The chapter critiques naturalistic explanations of sex and sexuality, arguing that feminist theory must view the body as an active process of embodying cultural and historical possibilities. It contends that gender identity is a performative accomplishment shaped by social sanction and taboo, drawing on theatrical, anthropological, and phenomenological insights. The authors expand the conventional notion of act to include both the constitutive and performative aspects of meaning, applying this enriched phenomenological framework to the gendered body.

Abstract

This chapter draws from theatrical, anthropological, and philosophical discourses, but mainly phenomenology, to show that what is called gender identity is a performative accomplishment compelled by social sanction and taboo.

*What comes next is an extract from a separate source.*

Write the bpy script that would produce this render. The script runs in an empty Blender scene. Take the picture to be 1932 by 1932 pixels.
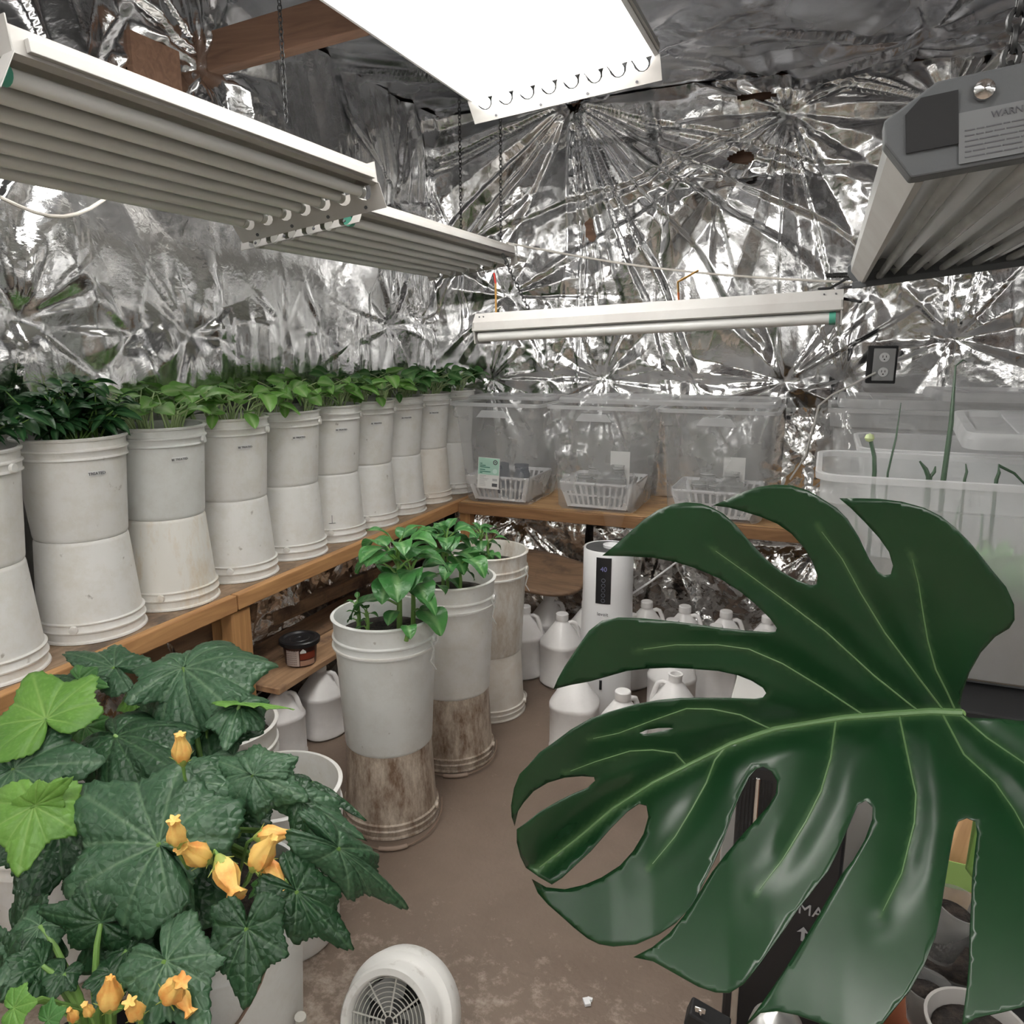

Feminist theory has often been critical of naturalistic explanations of sex and sexuality that assume that the meaning of women’s social existence can be derived from some fact of their physiology. For both Beauvoir and Merleau-Ponty, the body is understood to be an active process of embodying certain cultural and historical possibilities, a complicated process of appropriation, which any phenomenological theory of constitution needs to describe. In order to describe the gendered body, a phenomenological theory of constitution requires an expansion of the conventional view of acts to mean both that which constitutes meaning and through which meaning is performed or enacted. The feminist appropriation of the phenomenological theory of constitution might employ the notion of an act in a richly ambiguous sense.